>> Start

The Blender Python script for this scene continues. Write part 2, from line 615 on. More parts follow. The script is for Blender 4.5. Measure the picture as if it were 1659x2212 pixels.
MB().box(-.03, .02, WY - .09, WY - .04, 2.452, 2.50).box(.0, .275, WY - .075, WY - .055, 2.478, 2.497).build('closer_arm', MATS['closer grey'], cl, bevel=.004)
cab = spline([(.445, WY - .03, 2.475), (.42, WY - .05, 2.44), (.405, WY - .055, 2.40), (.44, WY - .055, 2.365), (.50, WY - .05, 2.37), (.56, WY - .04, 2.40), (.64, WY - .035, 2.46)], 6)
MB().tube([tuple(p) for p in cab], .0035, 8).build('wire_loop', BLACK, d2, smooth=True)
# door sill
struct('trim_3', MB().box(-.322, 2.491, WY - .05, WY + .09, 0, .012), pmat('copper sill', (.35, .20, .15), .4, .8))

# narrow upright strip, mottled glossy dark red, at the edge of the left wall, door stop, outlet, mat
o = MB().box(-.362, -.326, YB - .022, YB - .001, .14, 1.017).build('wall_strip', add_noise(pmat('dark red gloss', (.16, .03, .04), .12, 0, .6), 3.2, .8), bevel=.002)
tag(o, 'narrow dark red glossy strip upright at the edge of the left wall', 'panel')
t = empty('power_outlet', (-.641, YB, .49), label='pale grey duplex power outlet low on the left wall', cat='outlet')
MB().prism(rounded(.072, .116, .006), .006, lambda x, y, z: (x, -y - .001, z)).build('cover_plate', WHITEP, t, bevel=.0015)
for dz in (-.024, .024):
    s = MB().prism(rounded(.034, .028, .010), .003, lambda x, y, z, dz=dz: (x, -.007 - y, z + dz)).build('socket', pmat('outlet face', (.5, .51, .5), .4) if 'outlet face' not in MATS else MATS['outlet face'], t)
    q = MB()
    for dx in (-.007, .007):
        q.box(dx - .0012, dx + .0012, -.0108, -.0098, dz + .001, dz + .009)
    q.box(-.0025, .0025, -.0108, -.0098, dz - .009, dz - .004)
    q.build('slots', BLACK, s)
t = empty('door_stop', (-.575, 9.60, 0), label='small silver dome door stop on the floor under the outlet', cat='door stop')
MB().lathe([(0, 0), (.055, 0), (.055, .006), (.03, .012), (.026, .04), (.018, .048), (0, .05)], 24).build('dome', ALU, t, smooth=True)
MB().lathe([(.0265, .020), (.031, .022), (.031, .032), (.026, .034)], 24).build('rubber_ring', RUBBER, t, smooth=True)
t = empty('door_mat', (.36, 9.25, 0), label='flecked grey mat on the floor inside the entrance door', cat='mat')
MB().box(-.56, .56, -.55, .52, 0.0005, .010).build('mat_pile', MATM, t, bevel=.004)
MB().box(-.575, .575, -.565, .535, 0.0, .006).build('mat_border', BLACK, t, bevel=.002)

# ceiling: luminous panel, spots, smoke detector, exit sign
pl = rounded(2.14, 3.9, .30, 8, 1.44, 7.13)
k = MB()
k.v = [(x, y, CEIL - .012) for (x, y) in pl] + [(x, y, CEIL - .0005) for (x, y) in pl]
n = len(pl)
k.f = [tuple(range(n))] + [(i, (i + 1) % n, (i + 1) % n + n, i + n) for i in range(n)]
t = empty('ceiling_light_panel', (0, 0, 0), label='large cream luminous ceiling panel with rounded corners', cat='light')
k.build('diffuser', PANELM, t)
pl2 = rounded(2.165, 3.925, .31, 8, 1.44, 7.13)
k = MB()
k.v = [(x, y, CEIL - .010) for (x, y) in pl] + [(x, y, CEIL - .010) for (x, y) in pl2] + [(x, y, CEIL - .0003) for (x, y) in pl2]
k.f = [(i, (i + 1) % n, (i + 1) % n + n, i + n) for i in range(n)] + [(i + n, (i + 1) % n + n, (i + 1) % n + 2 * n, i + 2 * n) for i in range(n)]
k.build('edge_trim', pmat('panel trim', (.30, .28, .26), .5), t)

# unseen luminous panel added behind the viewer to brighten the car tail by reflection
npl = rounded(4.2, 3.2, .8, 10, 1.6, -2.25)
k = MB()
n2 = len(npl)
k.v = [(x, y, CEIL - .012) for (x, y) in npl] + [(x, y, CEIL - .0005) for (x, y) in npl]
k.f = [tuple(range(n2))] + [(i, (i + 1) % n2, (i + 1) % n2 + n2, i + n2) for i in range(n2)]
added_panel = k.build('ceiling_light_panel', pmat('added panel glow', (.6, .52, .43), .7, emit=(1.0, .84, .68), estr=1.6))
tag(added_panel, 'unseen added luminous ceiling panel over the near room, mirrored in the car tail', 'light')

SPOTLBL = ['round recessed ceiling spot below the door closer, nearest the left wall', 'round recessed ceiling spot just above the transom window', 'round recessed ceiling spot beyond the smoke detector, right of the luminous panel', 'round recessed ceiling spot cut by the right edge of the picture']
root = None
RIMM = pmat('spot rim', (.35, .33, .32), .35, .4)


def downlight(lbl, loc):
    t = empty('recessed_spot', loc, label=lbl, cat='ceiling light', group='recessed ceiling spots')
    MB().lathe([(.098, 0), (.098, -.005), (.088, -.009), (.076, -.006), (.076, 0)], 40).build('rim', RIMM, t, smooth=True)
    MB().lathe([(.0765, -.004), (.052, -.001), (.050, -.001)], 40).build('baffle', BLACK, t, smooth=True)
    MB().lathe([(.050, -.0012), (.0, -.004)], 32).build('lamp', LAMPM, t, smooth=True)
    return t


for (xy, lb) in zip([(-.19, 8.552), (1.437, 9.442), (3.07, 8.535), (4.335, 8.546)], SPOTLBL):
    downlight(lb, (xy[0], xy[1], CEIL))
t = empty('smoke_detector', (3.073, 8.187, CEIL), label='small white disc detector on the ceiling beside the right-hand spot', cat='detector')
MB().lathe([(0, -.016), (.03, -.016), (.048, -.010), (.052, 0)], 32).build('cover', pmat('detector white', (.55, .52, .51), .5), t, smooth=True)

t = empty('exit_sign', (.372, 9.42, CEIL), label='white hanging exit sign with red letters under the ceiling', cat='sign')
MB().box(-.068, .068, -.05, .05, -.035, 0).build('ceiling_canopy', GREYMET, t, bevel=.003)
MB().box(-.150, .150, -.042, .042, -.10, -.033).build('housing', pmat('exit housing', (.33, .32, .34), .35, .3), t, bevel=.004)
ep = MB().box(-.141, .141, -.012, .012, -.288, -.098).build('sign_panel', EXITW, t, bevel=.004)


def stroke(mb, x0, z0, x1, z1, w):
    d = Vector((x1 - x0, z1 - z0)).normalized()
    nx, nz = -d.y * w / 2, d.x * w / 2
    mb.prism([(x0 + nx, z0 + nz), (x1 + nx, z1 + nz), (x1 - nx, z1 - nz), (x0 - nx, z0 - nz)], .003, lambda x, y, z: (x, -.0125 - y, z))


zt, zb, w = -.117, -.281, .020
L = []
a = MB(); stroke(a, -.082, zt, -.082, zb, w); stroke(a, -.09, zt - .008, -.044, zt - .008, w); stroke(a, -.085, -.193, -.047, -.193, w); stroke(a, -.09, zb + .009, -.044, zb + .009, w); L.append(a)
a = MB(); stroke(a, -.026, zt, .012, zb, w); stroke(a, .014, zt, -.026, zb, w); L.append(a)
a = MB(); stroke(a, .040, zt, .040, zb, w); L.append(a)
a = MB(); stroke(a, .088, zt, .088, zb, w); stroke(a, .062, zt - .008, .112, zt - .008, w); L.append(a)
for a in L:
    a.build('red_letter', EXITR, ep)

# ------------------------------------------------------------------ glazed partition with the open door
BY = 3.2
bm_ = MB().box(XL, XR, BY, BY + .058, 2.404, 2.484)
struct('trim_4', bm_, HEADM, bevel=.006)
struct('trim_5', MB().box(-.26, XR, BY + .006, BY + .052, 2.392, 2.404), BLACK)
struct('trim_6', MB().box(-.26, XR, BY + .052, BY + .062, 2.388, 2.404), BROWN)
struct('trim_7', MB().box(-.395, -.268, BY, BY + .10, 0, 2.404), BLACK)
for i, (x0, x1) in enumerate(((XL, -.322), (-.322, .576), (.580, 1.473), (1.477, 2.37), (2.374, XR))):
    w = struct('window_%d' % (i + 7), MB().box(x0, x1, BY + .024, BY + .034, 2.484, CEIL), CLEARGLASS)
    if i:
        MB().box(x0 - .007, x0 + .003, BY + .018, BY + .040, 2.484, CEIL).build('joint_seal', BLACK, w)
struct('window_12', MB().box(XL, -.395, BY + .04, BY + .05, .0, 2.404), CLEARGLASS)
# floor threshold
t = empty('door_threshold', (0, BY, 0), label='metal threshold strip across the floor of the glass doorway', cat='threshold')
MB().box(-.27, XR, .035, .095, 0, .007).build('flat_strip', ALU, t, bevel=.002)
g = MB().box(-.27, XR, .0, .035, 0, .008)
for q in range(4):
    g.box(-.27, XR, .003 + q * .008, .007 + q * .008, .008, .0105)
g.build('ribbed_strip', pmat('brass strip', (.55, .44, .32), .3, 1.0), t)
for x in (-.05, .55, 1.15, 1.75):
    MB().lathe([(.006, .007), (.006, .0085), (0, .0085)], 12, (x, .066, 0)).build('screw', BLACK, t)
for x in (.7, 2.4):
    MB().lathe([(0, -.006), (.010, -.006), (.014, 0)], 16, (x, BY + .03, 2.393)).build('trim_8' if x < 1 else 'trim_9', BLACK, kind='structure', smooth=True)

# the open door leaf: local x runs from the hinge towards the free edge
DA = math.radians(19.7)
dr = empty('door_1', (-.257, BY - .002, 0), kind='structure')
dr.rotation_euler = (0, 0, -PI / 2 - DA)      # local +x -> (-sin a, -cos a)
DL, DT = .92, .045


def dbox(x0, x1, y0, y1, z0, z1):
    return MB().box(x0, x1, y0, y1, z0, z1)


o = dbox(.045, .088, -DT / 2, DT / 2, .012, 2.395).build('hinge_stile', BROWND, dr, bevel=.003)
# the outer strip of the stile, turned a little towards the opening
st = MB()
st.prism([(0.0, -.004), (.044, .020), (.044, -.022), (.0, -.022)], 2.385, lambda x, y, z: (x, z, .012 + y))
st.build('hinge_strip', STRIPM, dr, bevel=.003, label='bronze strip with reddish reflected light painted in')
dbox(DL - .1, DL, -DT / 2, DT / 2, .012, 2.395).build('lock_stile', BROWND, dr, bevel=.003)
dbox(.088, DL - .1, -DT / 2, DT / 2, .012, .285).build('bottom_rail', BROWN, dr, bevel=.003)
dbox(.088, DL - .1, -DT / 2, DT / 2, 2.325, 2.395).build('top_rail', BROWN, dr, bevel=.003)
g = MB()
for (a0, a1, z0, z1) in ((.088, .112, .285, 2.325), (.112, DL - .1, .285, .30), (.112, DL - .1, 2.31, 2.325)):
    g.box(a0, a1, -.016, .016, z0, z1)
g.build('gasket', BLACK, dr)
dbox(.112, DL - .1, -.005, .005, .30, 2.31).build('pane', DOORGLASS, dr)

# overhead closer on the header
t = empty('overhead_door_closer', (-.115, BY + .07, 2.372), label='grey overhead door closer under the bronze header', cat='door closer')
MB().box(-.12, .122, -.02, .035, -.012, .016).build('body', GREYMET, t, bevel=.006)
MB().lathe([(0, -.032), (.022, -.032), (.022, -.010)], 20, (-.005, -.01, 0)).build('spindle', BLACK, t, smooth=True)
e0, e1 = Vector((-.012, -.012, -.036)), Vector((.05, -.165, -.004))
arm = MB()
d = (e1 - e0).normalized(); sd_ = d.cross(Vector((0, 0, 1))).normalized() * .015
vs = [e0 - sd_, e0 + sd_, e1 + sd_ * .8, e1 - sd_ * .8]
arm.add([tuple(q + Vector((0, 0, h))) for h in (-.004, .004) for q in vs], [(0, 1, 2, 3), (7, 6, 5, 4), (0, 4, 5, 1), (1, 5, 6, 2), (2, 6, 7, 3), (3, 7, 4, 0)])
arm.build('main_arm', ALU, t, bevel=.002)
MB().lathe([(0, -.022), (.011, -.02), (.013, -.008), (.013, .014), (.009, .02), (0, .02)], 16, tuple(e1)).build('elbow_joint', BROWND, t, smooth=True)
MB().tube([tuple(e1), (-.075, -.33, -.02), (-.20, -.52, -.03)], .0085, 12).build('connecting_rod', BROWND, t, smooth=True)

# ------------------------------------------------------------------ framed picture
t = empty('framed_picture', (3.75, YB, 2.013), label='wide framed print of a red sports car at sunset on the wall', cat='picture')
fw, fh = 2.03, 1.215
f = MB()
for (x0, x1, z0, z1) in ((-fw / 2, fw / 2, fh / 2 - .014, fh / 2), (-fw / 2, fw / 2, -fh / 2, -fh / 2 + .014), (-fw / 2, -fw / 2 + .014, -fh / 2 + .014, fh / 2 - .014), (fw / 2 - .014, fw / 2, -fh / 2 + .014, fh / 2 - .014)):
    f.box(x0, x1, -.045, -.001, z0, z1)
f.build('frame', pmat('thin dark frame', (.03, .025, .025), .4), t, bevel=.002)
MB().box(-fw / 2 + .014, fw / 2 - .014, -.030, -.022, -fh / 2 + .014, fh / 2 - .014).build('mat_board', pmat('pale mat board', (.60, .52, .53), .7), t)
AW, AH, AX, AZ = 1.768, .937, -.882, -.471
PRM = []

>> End

# Set task:
Look through the material above. Copy each line where the word "picture" appears.

# Completed task:
The Blender Python script for this scene continues. Write part 2, from line 615 on. More parts follow. The script is for Blender 4.5. Measure the picture as if it were 1659x2212 pixels.
SPOTLBL = ['round recessed ceiling spot below the door closer, nearest the left wall', 'round recessed ceiling spot just above the transom window', 'round recessed ceiling spot beyond the smoke detector, right of the luminous panel', 'round recessed ceiling spot cut by the right edge of the picture']
# ------------------------------------------------------------------ framed picture
t = empty('framed_picture', (3.75, YB, 2.013), label='wide framed print of a red sports car at sunset on the wall', cat='picture')